Kaşar peyniri ile kamuoyunda zaman zaman gündeme gelen bir diğer iddia ise patates püresinin kullanılması. Bu da daha ucuza üretmek için merdiven altında üretim yapanların
tercih ettiği yöntemlerden biri.
'Ucuz peynire kanmayın'
Muratbey Peynirleri'nin sahibi Necmi
Erol, bu sorunların denetlemelerdeki sıkıntıdan kaynaklandığını dile getirerek, "Çünkü
yetki problemi var. Sen, ben kavgası nedeniyle bu değerlendirilemiyor." dedi. Tüketicilerin
fiyat farkı nedeniyle hangisi ucuzsa ona yöneldiğine dikkat çeken Erol, "10 liralık peynir 5 liraya satılıyorsa buna dikkat etmek gerek. 10 kilo sütten 1 kilo kaşar elde edilebiliyor. Bir kilo kaşarda sadece sütün maliyeti 6,5 YTL." diye konuştu. Türkiye Süt Et Gıda Sanayicileri Üreticileri Birliği (SETBİR) yetkilileri ise son yıllarda denetimlerin artmasına rağmen fırsatçıların gayri ahlaki üretim yollarına başvurduğunu, bu ve benzeri konuların sık sık gündeme geldiğine dikkat çekiyor. Yurtdışında çeşitli maddelerle geliştirilerek satılan süt ve süt ürünlerinin bulunduğunu hatırlatan yetkililer, Türkiye'de bu konularda izin alma, yasallaşma sürecindeki zorluklar ve kamuoyundan doğacak tepkiler nedeniyle firmaların geliştirdikleri teknolojileri açıklayamadığının üzerinde duruyor. Birlik yetkilileri, insan sağlığına zarar vermeyecek uygun koşullarda üretimin ve tüketiciye ulaşmanın önünün açılmasını vurguluyor.
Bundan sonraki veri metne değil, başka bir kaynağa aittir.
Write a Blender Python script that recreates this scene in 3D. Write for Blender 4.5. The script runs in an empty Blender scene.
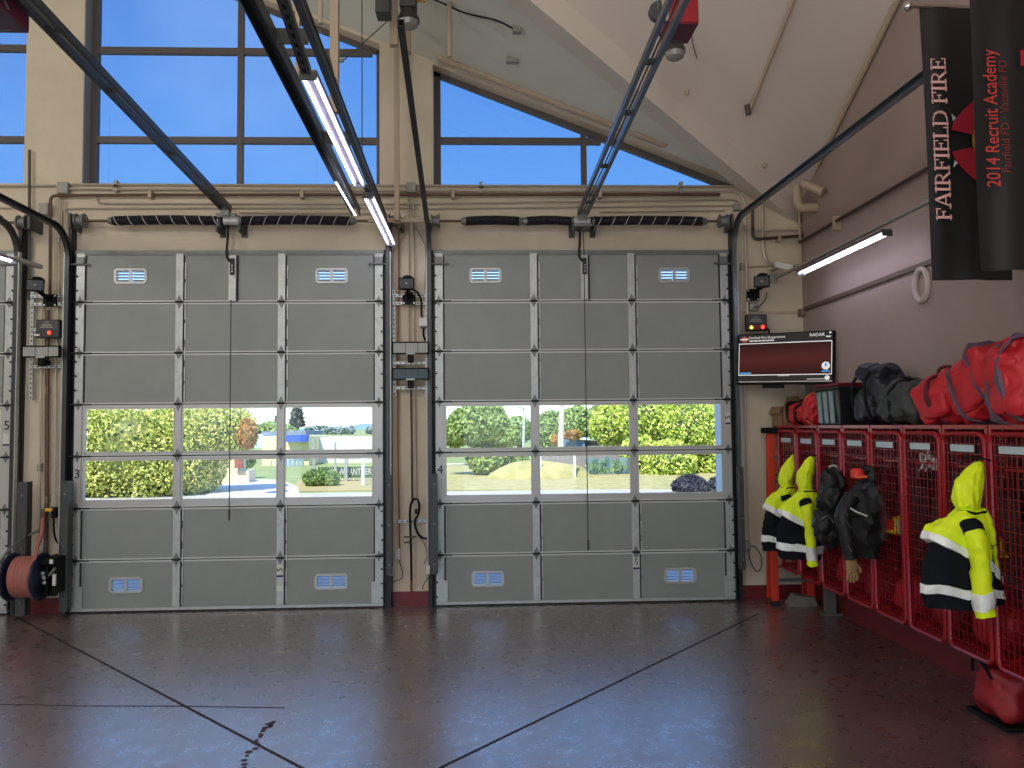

Mutfak Ürünleri ve Margarin Sanayicileri Derneği (MÜMSAD) Yönetim Kurulu Başkanı Metin Yurdagül ise palm yağı üretimi ve kullanımı konusunu anlattı. Buna göre, palm yağları, bir tropikal ürün olan palm meyvesinden elde ediliyor. Anavatanı Orta
Afrika olmasına rağmen şu anda yüzde 98 oranında
Malezya ve
Endonezya ülkelerinde üretiliyor. Önceleri don yağının bitkisel karşılığı olarak
sabun üretiminde kullanılmış, adı geçen ülkelerde ileri teknoloji yatırımları yapılarak 1970'lerden itibaren dünyada yemeklik kullanımına geçilmiş. 2008 yılında yaklaşık olarak Endonezya'da 19, Malezya'da 17 olmak üzere toplam 36 milyon ton palm yağının üretileceği tahmin ediliyor. Türkiye'de yemeklik amacıyla ilk palm yağı 1974 yılında Turyağ tarafından kullanılmaya başlandı. Bugün ABD dahil dünyanın hemen hemen tüm ülkelerinde palm yağları, soya yağı ile birlikte en büyük kullanım miktarına sahip. Palm yağları yapısı itibarıyla "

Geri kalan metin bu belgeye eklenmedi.